Cummins v. Wond

6 Haw. 69 | Haw. | 1872

Decision of

Allen, C.J.

This is a petition for partition, and in answer it is alleged that Kamakee, the wife of Kamakau, conveyed to him a certain part of the Iliaina of Kewalo, by deed dated July 9th, 1865, and that he has continued in possession of the same till the *70commencement of this suit, and she therefore submits that before partition can be made, the legal and equitable interest of said Kamakau in said premises should be determined.

The material question in this case, therefore, is whether a wife can make a legal conveyance of her own lands to her husband during coverture.

It is a well settled principle of the common law that a husband cannot convey lands by deed to his wife during cover-ture, and it is equally clear that a wife cannot convey her own lands to her husband. Neither can a wife convey her own lands to a stranger, unless her husband joins in the conveyance. Our statute is a virtual re-enactment of the common law as applicable to marital rights. The wife, in the language of the code, is deemed, for all civil purposes, merged in her husband, and civilly dead.
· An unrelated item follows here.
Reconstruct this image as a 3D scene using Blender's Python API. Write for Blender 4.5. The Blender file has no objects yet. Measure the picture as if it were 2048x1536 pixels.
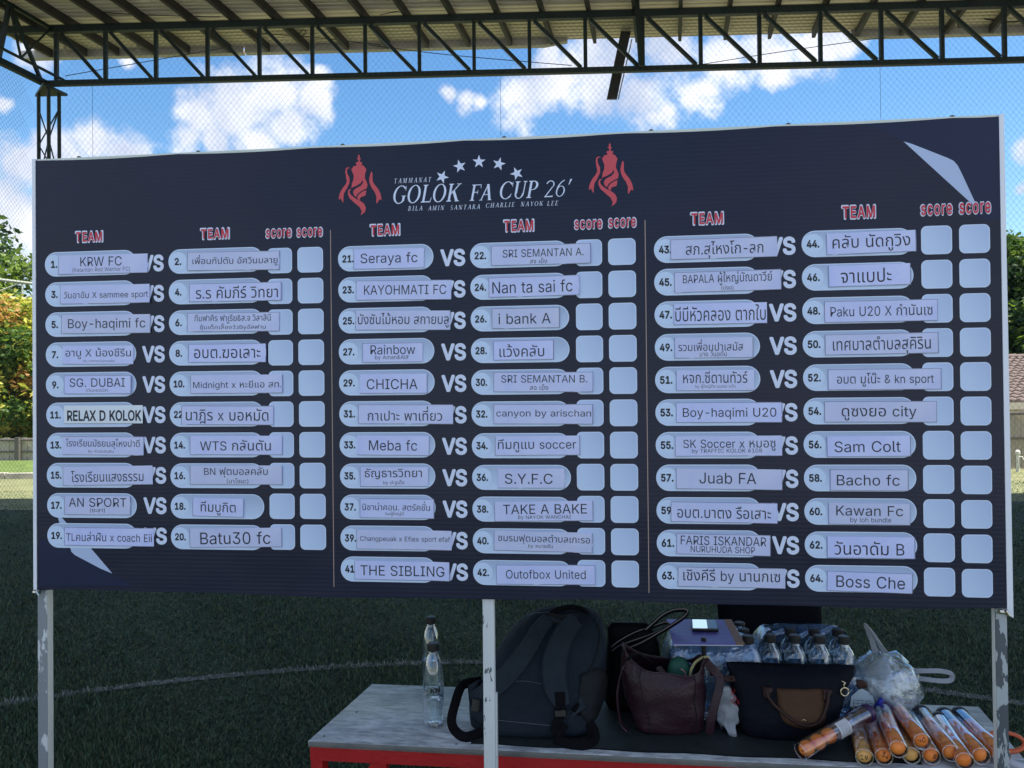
import bpy, bmesh, math, random
import numpy as np
from mathutils import Vector, Matrix, noise
from mathutils.bvhtree import BVHTree
SC = bpy.context.scene
COL = SC.collection
R_ = math.radians
rnd = random.Random(7)

# ---------------------------------------------------------------- camera
FPX = 1536.0                     # focal length in pixels of a 2048 px wide picture
CAM = Vector((0, 0, 1.65))
_t = math.atan(16 / FPX)
_F = Vector((0, math.cos(_t), math.sin(_t)))
_R = Vector((1, 0, -0.010)); _R = (_R - _F * _R.dot(_F)).normalized()
_U = _R.cross(_F)
cam = bpy.data.cameras.new('camera'); camo = bpy.data.objects.new('camera', cam); COL.objects.link(camo)
m = Matrix((_R, _U, -_F)).transposed().to_4x4(); m.translation = CAM
camo.matrix_world = m
cam.lens = 27; cam.sensor_width = 36; cam.clip_end = 2000; cam.clip_start = 0.05
SC.camera = camo

# ---------------------------------------------------------------- world, sun, exposure
SUN_EL, SUN_AZ = R_(64), R_(97)      # azimuth clockwise from +Y
SKY_STRENGTH, SUN_STRENGTH, EXPOSURE = 0.12, 4.4, 1.36
SC.view_settings.view_transform = 'Standard'; SC.view_settings.look = 'None'
SC.view_settings.exposure = EXPOSURE; SC.view_settings.gamma = 1
SC.view_settings.use_curve_mapping = False
SC.cycles.max_bounces = 10; SC.cycles.transparent_max_bounces = 24; SC.cycles.transmission_bounces = 8
SC.cycles.diffuse_bounces = 4; SC.cycles.caustics_refractive = False; SC.cycles.caustics_reflective = False
SC.cycles.use_denoising = True

def ray(px, py):
    return _F + _R * ((px - 1024) / FPX) + _U * ((768 - py) / FPX)
def P(px, py, Y):
    d = ray(px, py); return CAM + d * (Y / d.y)
def PZ(px, py, z):
    d = ray(px, py); return CAM + d * ((z - CAM.z) / d.z)

class NT:
    def __init__(s, tree): s.t = tree
    def n(s, typ, **kw):
        nd = s.t.nodes.new(typ)
        for k, v in kw.items():
            if k.startswith('i_'):
                nd.inputs[int(k[2:]) if k[2:].isdigit() else k[2:].replace('_', ' ')].default_value = v
            else: setattr(nd, k, v)
        return nd
    def l(s, a, b): s.t.links.new(a, b)
    def math(s, op, a, b=None, c=None, clamp=False):
        nd = s.t.nodes.new('ShaderNodeMath'); nd.operation = op; nd.use_clamp = clamp
        for i, v in enumerate((a, b, c)):
            if v is None: continue
            if isinstance(v, (int, float)): nd.inputs[i].default_value = v
            else: s.l(v, nd.inputs[i])
        return nd.outputs[0]
    def ramp(s, v, stops):
        nd = s.t.nodes.new('ShaderNodeValToRGB'); e = nd.color_ramp.elements
        while len(e) < len(stops): e.new(0.5)
        for el, (p, c) in zip(e, stops):
            el.position = p; el.color = (c, c, c, 1) if isinstance(c, (int, float)) else (*c, 1)
        s.l(v, nd.inputs[0]); return nd.outputs[0]
    def mix(s, f, a, b):
        nd = s.t.nodes.new('ShaderNodeMix'); nd.data_type = 'RGBA'
        for i, v in ((0, f), (6, a), (7, b)):
            if isinstance(v, (int, float)): nd.inputs[i].default_value = v
            elif isinstance(v, tuple): nd.inputs[i].default_value = (*v, 1)
            else: s.l(v, nd.inputs[i])
        return nd.outputs[2]

w = bpy.data.worlds.new('World'); SC.world = w; w.use_nodes = True
N = NT(w.node_tree); w.node_tree.nodes.clear()
sky = N.n('ShaderNodeTexSky', sky_type='NISHITA', sun_disc=False, sun_elevation=SUN_EL, sun_rotation=SUN_AZ,
          altitude=300, air_density=1.25, dust_density=0.3, ozone_density=3.0)
tc = N.n('ShaderNodeTexCoord'); D = tc.outputs['Generated']
blobs = [(545,175,62),(470,205,62),(400,232,40),(625,200,46),(580,255,46),(520,290,40),(640,165,25),
 (185,262,42),(120,300,50),(245,295,40),(50,330,55),(20,400,70),(45,460,50),(15,520,60),
 (375,285,36),(430,290,32),(935,200,24),(900,190,18),(960,205,18),
 (1050,185,62),(1120,150,66),(1210,160,70),(1290,190,66),(1385,180,62),(1250,90,60),(1340,100,70),(1430,120,60),
 (1540,80,66),(1630,75,60),(1560,130,40),(1690,60,40),(1110,100,32),(1330,225,36),
 (2045,300,26),(262,112,18),(90,90,34),(12,195,16),(1390,330,14),(2040,385,12)]
nz = N.n('ShaderNodeTexNoise', i_Scale=3.2, i_Detail=9.0, i_Roughness=0.55); N.l(D, nz.inputs['Vector'])
nzc = N.n('ShaderNodeVectorMath', operation='SUBTRACT'); N.l(nz.outputs['Color'], nzc.inputs[0]); nzc.inputs[1].default_value = (.5, .5, .5)
nzm = N.n('ShaderNodeVectorMath', operation='SCALE'); N.l(nzc.outputs[0], nzm.inputs[0]); nzm.inputs[3].default_value = 0.05
wd = N.n('ShaderNodeVectorMath', operation='ADD'); N.l(D, wd.inputs[0]); N.l(nzm.outputs[0], wd.inputs[1])
cur = None
for bx_, by_, br in blobs:
    c = ray(bx_, by_).normalized()
    dn = N.n('ShaderNodeVectorMath', operation='DISTANCE'); N.l(wd.outputs[0], dn.inputs[0]); dn.inputs[1].default_value = c
    v = N.math('MULTIPLY_ADD', dn.outputs['Value'], -FPX / (br * 1.0) * 0.8, 1.0)
    cur = v if cur is None else N.math('SMOOTH_MAX', cur, v, 0.25)
cur = N.math('MAXIMUM', cur, -0.6)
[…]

By the common law the husband and wife were considered as one person, and such conveyances were declared to be void. Washburn, in his treatise on Real Property, says that by the common law neither husband nor wife could convey lands to each other, nor release to each other. It is contended by the counsel for the respondent that although the conveyance would be void at common law, that was not a conclusive reason why it should not be good where the common law was not recognized as conclusive. This is a sound position, and would have application in this case unless the principles of the common law have been incorporated in our code. By the common law, if the wife was seized of an estate of inheritance in land, the husband, by the marriage, became seized of the freehold jure uxoris, and he takes the rents and profits during their joint lives. It will continue during their joint lives, and may continue during his life. If the wife dies before the husband, without having had issue, her heirs immediately succeed to the estate. If there is a child of the marriage, the husband takes the estate for life as tenant by curtesy, and on his death the estate goes to the wife or her heirs. Similar provisions are incorporated in the code, which provide that the husband shall, *71in virtue of his marriage, have the rents and profits of all property of a fixed and immovable nature belonging to the wife unless otherwise stipulated by express contract, but if the wife shall first die, the same shall immediately descend to her heirs as if she had died sole, unless there happens to be legitimate issue of the marriage within the age of legal majority, in which case the husband shall enjoy a curtesy in said property until the said issue shall attain majority, when the property shall descend to the heirs of the body of the wife. All the authorities sustain the position that by the common law a deed of the wife of her own lands to the husband is void. These authorities should have great weight in the construction to be given to our code. Perhaps it should be regarded as conclusive, as the enactment was made, doubtless, with a full knowledge of the construction given to the provisions of the common law, not only by the English Courts, but by the American as well.

A. F. Judd, counsel for complainants. J. W. Austin & L. McCully, counsel for defendant. April 23d, 1872.

The Supreme Court in Maine sustained this doctrine until by legislation the wife was authorized to convey directly to the husband.

In the case of Allen vs. Hooper, 50 Maine Rep., 371, Chief Justice Appleton says: “That by the common law, the husband cannot convey by deed to the wife; he must do it by the intervention of a third person, nor can the wife convey to the husband. She is deemed sub potestate viri, and incapable of contracting with him. All contracts between them are void.” Martin vs. Martin, 1 Greenl., 63. The Chief Justice then refers to the statutes which have been passed, and says “that the common law has been changed, and that henceforth the wife may deed directly to the husband.”

Therefore the partition will be made without reference to the deed of Kamakee to Kamakau, which is hereby declared void.